I wonder what will happen to figures when 3D printers inevtiably become more popular. For example, Desktop Factory is $5,000 so the cost barrier will soon drop...

It was something like a less malevolent version of OTAKU NO VIDEO. Nowdays only some otaku choose coluntarily to hide their faces; sixteen years ago Gainax mosaiced all of them by policy, as if to suggest their very visages were obscene.

I guess the shots of the preggo figures didn't make the cut, huh?

Most impressive...

I have questions. For having 40,000 people cram into the hall, it didn't look all that crowded. Was it just the space created by having the camera crew and press pass, or was it more there were key booths that got the piled on Otaku attention and it was fairly smooth sailing if you didn't get near those booths? Or just once you got past the line of doom the hall itself was so huge it became easy to move around...

Honestly, it looked a lot more laid back (except for the opening rush) than I expected. I've had pictures in my mind of Otaku jammed buttpack to belly, a long continious human serpent slowly winding its way past each booth...

You should be ashamed, sir, to not have grabbed a Dessler sofubi to wave at Mr. Peppler!

The extra part into the making/background really made this piece. Great work.

I'm interested in the legality of all of this. Is it legal to profit from fan created versions of anime characters, or is it simply ignored? It seems that because the market is so large in Japan it probably isn't just ignored.

Don't take this as 100% fact, I've never seen anyone write about the process (Matt?

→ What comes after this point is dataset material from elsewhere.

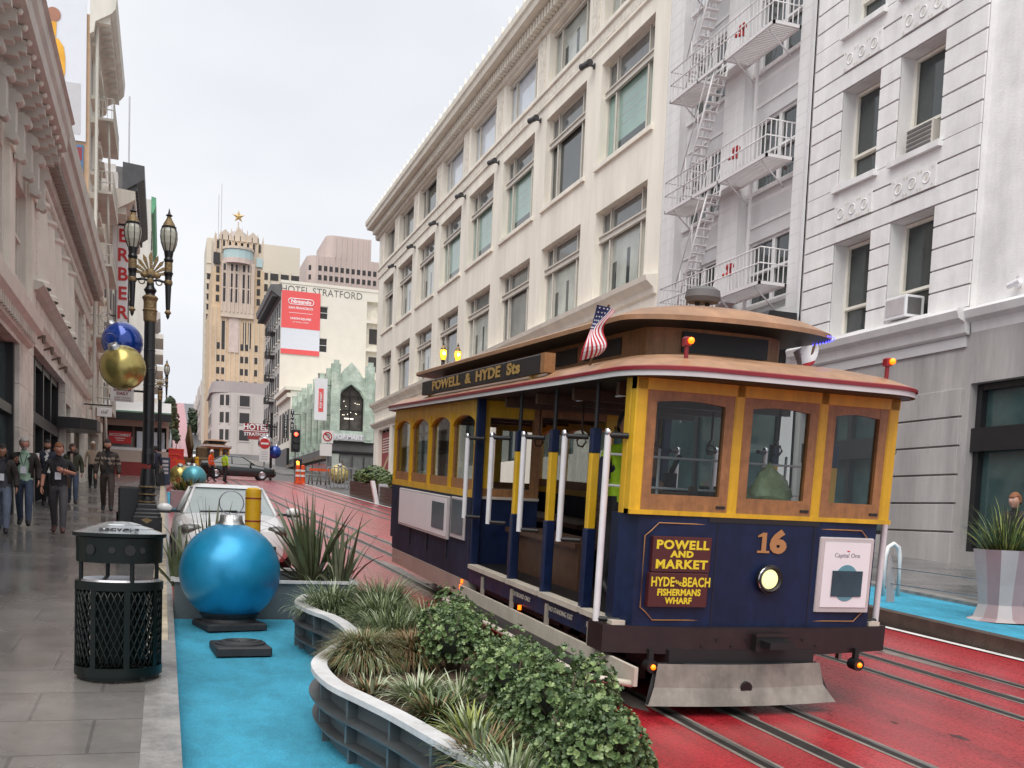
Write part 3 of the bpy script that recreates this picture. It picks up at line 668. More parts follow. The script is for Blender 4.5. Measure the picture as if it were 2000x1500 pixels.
mb = MB(); mb.text('HOTEL STRATFORD', 1.55, 'charcoal_stone', T(6.35, -.02, 36.0)@FACE, .02, -.012, sx=.93)
b.part(mb, 'lettering')
mb = MB(); mb.box(-.0, 10.8, -.9, .1, 8.2, 12.2, 'charcoal_stone'); b.part(mb, 'shopfront')
ban = thing('wall_banner', 'large red and white advertising banner hung on the hotel side wall', 'banner', (17.25, 168.9, 26.0))
m = MB(); m.box(0, 6.05, -.03, .05, 0, 9.8, 'ad_white'); m.box(0, 6.05, -.05, -.031, 4., 9.8, 'coral_sign'); m.box(0, 6.05, -.05, -.031, -.02, .75, 'coral_sign'); m.obj('fabric', ban)
m = MB(); m.tube([(1.5+.45*math.cos(a) if math.cos(a) < 0 else 4.55+.45*math.cos(a), -.06, 8.2+.45*math.sin(a)) for a in [R(90)+i*R(15) for i in range(24)]], .07, 5, 'white_sign', closed=True)
m.text('Nintendo', .82, 'white_sign', T(3.02, -.055, 8.2)@FACE, .01, .025); m.obj('logo', ban); m = MB(); m.text('SAN FRANCISCO', .5, 'white_sign', T(3.02, -.055, 7.2)@FACE, .01, .01); m.box(1.2, 4.85, -.06, -.051, 6.4, 6.46, 'white_sign')
m.obj('lettering', ban); m = MB(); m.text('UNION SQUARE', .44, 'white_sign', T(3.02, -.055, 5.55)@FACE, .01, .012); m.text('331 POWELL STREET', .28, 'white_sign', T(3.02, -.055, 5.0)@FACE, .01)
m.obj('lettering', ban)
p0, p1 = ay(475, 857, 173), ay(523, 829, 173)
o = thing('hotel_sign', 'dark red projecting hotel sign with white letters above the street', 'sign', (p0.x, 173, p0.z)); w = p1.x-p0.x; h = p1.z-p0.z
m = MB(); m.box(0, w, 0, .4, h*.42, h, 'brick_red'); m.box(.7, w, .01, .39, 0, h*.42, 'brick_red'); m.box(-.05, w, -.02, -.001, h*.52, h*.56, 'white_sign'); m.cyl((w, .2, h*.7), (17.3-p0.x, .2, h*.7), .08, n=6, mat='dark_metal'); m.obj('board', o)
m = MB(); m.text('HOTEL', 1.25, 'white_sign', T(w/2, -.03, h*.77)@FACE, .02, .03); m.text('STRATFORD', .75, 'white_sign', T(w/2+.2, -.03, h*.32)@FACE, .02, .015, sx=.95); m.obj('lettering', o)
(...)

Sounds like a job for you for the magazine!), but what I know, it's something like this.

The license holders allow this, but it's controlled. You're only allowed to produce so much, and you have to get a special licensing sticker. It *seems* to be something they do in co-operation with the festival because there appears to be 'class' or some other level of stickers, like 'A' 'B' 'C' that may be keyed to blocks of copyright holders...or something.

I don't think there's any actual approval process. I don't know if the seller pays a blanket fee (as part of the table cost?) or pays a per-piece fee, or if the fee is generated as part of the selling price.

Of course one has to understand that Japan is different from the US. I don't think the 'entitlement' mentality (I can do this because I WANT to and screw anyone who says I can't!) is in effect over there, I think on the whole people who wish to create something out of love for a show/character wish to do so within the rules.

You know, it would be a facinating article to follow the process. From "I want to make this and I think people might buy it" to the sculpting, the mold making, the production, signing up for Wonfest, setting up the table, and sales day...yeah, I'd want to read that.

I think there have been some contentions in the past of fansub anime, but I can't remember any particulars. I am interested to know if it is a cultural difference or a legal one.

Not being a garage-kit maker myself I've never investigated the process in detail, but Steve's pretty spot on as far as I know. When Wonder Festival first started out decades ago, people sold stuff without asking permission. But times have changed and now dealers need to obtain a proper one-day copyright clearance from the license holder for the things they sell. (There's an established system for getting that permission now, and I suspect that the powers that be won't even let a dealer through the door without having the paperwork.)

I also hear some properties are harder to get permission for than others. This is why you see tons of SF3D and Yamato merchandise, but very little Gundam stuff.